1934-5, Dans son livre "Au Maroc inconnu - Le Sous et la côte berbère" (pp. 81 et suiv.) Jacques Felze décrit Agadir un matin de décembre :


"Un épais brouillard recouvre la corniche de Founti. Quelques façades blanches de maisons s'alignent et s'étagent, sans relief, à peine distinctes et se perdent dans cette ouate qui roule en gros paquets poussés par la brise du large.
Au pied de la falaise, par contre, on voit très bien la mer couleur de plomb déferler mollement sur les petits récifs alignés de biais. Un trou dans le brouillard au bord duquel se penche la silhouette confuse d'un palmier ; dans le fond du trou, éclatants de lumière, la coupole et le marabout de Sidi Bou Knadel sont accroupis sur la pente qui dévale de la Kasbah encore invisible.
Il est huit heures, des pêcheurs indigènes, en petite veste et séroual court, jambes nues, arrivent, ployés sous le fardeau des grands filets bruns qu'ils viennent de mettre à sécher sur la murette. D'autres passent avec des charges de poissons bleu et argent et vont grossir un groupe qui s'agite, ombres pâles à travers la brume, près d'un camion qui pétarade. L'odeur généreuse et enivrante du sel monte, s'étale, brise avec le bruit du ressac, sur le pas des portes, sur l'appui des petites fenêtres bleues.
Tout à coup voici que dégringole de là-haut, d'au-dessus du rideau de brume, des beuglements déchirants de chameau couvrant un tintamarre de pièces de bois entrechoquées. … La caravane descend des magasins militaires et prend la route du Sud".

 
" Un coup de vent a soulevé le voile et l'emporte. Il tourbillonne encore un instant dans l'ombre de la haute colline, l'Ighir, s'accroche aux angles des murailles lépreuses qui la couronnent, puis au minaret, et se déchire enfin aux pylônes jumelés de la TSF. À la grisaille imprécise, nacrée et froide de tout à l'heure succède, avec la brusquerie d'une coupure cinématographique, les jeux de lumière, de couleurs, d'ombre, de soleil. Founti se déroule, coupant de biais la base de la colline ".

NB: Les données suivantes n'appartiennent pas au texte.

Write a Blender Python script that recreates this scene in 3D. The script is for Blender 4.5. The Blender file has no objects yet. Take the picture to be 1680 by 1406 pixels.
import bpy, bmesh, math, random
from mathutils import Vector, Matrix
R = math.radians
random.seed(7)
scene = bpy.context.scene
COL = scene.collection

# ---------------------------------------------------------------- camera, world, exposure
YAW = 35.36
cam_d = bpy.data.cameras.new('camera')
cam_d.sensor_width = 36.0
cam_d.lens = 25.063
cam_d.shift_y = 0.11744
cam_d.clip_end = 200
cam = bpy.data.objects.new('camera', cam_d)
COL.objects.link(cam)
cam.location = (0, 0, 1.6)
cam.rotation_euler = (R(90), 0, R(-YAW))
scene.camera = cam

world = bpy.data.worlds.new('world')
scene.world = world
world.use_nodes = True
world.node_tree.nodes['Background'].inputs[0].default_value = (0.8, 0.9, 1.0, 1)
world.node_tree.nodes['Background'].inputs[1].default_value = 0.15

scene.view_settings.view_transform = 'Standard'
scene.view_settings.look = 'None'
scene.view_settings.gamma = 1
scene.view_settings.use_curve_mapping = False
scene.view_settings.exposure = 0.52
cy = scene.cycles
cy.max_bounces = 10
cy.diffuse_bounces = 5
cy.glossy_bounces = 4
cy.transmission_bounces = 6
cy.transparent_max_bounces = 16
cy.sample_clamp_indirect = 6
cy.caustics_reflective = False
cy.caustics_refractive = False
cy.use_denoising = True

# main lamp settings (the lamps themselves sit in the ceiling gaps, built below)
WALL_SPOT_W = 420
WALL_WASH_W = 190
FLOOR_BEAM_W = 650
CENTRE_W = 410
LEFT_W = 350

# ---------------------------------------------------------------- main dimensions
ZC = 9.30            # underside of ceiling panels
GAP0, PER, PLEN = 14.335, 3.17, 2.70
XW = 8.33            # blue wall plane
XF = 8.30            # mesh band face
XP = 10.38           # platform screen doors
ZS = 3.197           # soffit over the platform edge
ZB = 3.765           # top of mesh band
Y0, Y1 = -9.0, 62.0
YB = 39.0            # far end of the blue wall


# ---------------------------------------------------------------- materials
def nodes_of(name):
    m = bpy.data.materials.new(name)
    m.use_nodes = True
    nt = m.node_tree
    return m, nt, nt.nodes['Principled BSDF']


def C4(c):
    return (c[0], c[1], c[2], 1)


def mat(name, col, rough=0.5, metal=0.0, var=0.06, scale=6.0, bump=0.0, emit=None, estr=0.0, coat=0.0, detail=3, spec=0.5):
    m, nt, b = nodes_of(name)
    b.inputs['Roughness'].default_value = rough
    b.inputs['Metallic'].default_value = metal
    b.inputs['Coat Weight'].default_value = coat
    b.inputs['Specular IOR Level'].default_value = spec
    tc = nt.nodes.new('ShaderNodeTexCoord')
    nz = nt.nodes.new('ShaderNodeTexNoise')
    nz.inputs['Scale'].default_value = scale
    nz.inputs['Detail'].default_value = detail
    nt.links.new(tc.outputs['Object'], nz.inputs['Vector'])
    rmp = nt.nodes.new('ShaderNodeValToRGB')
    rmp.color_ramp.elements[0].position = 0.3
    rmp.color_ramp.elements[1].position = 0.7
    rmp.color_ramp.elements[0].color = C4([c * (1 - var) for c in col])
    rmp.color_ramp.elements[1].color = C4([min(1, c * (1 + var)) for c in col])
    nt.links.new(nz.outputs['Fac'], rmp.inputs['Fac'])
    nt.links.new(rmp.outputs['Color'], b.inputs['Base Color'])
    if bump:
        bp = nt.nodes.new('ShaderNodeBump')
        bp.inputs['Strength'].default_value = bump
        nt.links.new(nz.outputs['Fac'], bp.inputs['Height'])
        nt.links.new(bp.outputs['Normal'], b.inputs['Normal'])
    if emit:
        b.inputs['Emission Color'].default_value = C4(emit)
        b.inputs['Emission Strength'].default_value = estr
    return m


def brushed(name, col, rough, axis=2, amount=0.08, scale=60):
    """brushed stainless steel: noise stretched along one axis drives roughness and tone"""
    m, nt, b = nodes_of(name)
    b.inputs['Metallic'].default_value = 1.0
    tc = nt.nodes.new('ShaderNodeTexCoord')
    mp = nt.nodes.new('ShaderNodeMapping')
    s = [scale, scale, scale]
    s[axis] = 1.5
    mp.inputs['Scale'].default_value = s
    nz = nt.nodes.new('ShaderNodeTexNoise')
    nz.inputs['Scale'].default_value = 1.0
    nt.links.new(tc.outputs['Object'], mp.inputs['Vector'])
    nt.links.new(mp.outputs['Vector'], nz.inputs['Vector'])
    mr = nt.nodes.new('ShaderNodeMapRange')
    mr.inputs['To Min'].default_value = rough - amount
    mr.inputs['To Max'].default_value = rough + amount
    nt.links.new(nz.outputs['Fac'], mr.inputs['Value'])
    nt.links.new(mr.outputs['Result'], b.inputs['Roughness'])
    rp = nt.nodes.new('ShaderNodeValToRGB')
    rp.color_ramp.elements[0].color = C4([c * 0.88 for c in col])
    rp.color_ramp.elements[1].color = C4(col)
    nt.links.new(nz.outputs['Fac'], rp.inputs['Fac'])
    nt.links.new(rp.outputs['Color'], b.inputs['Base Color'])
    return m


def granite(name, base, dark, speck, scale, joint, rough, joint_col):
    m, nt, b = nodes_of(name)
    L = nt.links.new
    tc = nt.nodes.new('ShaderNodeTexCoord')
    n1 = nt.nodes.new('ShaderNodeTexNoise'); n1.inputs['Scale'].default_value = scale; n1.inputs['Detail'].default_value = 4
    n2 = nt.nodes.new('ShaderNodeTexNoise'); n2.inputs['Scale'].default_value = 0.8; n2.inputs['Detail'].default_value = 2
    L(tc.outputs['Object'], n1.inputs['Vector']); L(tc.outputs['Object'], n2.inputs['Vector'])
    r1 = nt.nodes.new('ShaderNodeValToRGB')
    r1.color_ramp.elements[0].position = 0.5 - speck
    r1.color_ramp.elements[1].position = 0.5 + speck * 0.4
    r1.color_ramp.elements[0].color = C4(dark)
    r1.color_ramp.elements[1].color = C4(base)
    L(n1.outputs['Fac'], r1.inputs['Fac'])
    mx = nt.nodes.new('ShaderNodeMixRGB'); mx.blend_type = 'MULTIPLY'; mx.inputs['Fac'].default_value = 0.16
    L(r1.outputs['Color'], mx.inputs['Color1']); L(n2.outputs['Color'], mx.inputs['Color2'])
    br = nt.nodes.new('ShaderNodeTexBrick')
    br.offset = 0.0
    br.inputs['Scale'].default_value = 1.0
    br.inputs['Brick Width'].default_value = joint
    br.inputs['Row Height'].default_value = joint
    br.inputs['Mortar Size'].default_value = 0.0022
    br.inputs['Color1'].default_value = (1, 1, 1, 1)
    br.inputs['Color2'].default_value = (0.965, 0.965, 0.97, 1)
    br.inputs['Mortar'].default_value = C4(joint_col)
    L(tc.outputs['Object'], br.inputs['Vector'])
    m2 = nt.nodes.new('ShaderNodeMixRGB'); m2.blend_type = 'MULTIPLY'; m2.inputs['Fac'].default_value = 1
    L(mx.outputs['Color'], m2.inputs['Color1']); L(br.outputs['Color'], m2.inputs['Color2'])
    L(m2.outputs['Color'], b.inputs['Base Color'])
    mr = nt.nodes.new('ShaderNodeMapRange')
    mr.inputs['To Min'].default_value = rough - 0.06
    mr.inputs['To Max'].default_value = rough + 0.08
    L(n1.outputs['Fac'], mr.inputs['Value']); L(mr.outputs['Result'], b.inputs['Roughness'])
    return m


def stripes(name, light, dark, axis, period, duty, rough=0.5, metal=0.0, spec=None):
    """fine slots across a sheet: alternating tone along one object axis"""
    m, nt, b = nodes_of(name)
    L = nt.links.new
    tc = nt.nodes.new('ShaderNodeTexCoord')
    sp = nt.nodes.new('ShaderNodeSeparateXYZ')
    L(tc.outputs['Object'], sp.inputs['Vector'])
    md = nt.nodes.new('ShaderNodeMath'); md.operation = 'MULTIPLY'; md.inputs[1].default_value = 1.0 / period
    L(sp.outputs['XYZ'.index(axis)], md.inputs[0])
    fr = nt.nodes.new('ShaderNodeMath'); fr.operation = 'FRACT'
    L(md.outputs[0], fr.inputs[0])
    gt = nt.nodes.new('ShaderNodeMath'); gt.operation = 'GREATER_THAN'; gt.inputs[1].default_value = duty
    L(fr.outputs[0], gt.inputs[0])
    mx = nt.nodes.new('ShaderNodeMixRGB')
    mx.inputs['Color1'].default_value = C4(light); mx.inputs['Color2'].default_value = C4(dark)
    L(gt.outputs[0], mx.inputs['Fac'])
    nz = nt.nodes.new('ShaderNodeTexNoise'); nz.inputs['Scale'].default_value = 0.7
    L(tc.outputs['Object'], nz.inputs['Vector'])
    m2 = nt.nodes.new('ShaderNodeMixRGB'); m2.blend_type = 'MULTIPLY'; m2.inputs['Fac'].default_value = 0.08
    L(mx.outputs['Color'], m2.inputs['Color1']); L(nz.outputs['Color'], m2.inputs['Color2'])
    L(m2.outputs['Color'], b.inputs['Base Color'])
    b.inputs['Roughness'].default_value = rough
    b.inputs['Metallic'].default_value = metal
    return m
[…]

C'est à la fois une ville indigène et le lieu des premiers comptoirs européens, il est prolongé aujourd'hui vers le sud par des bâtiments administratifs et quelques magasins. Mais le vieux Founti est dominé par Sidi Bou Knadel qui lui impose une symétrie. Au tournant de la corniche, une sentinelle sénégalaise veille, avec une parfaite attitude militaire sur l'État-Major du Territoire tandis qu'un chaouch arabe accroupi dans son burnous bleu somnole à côté.

 
 Au-dessous de la corniche, il y a le port, plutôt une courte jetée qui s'avance vers la rade foraine où se balance un petit cargo de la Cie Paquet.
Plus bas sont deux grandes baraques en bois vitrées, les deux restaurants d'Agadir.
Des bâtiments militaires escaladent le long d'un lacis de chemins poussiéreux le bas des pentes de l'Ighir et dominent Founti.
Là-haut, sur l'éperon rocheux, pelé, de la colline haute de 200 mètres, la kasbah dort au soleil, image typique de la forteresse coloniale, avec ses remparts crénelés, le pavillon tricolore, qui flotte ici sur l'hôpital et les pylônes de son poste de radio. C'est là tout Agadir "
(Jacques Felze, Au Maroc inconnu - Le Sous et la côte berbère, pp. 81 et suiv., Illustrations de Th.-J. Delaye, Éd. B.Arthaud, 1934-5).